Here’s what investors need to know.
Raising $14 billion
Earlier this week, Apple priced a new bond offering consisting of 6 tranches to raise $14 billion, its biggest debt offering in years. While the Mac maker used to sometimes include floating rate notes, it prefers fixed rate bonds nowadays in order to lock in the low borrowing costs, particularly for the bonds that mature in several decades.
Maturity | Interest Rate | Principal |
---|---|---|
February 2026 | 0.7% | $2.5 billion |
February 2028 | 1.2% | $2.5 billion |
February 2031 | 1.65% | $2.75 billion |
February 2041 | 2.375% | $1.5 billion |
February 2051 | 2.65% | $3 billion |
February 2061 | 2.8% | $1.75 billion |
Total | $14 billion |
After factoring in underwriting discounts and other transaction expenses, the Cupertino tech giant expects net proceeds to be roughly $13.9 billion. Apple says that it intends to use the proceeds for general corporate purposes, which could include capital returns like funding its share repurchase program.
$83.5 billion to go
This should all be familiar for longtime Apple investors, as the company has been utilizing debt as a core part of its capital allocation strategy for nearly a decade. A couple of years ago, CFO Luca Maestri set out a “net cash neutral” goal, where gross cash is approximately equal to the long-term debt load, for the company. That would still leave Apple with plenty of cash to operate with while improving its capital structure. Apple has been working on that ever since, and the company has nearly cut its net cash in half over that time.

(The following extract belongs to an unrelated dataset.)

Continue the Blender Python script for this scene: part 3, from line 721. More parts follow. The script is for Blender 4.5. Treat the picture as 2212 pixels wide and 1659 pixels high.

However, that’s easier said than done since Apple generates copious amounts of cash. The company’s net cash position increased by $4.1 billion sequentially last quarter to $83.5 billion. That was after spending $24 billion in open market buybacks. Note that bond offerings have no significant impact on Apple’s net cash position initially, since the deal adds roughly the same amount of an asset (cash) and liability (debt) to the balance sheet.
Apple has now repurchased $402.7 billion in stock since it initiated its capital return program back in 2012, an astounding sum. With $83.5 billion in net cash at the end of 2020, Apple still has more work ahead of it to reach its target.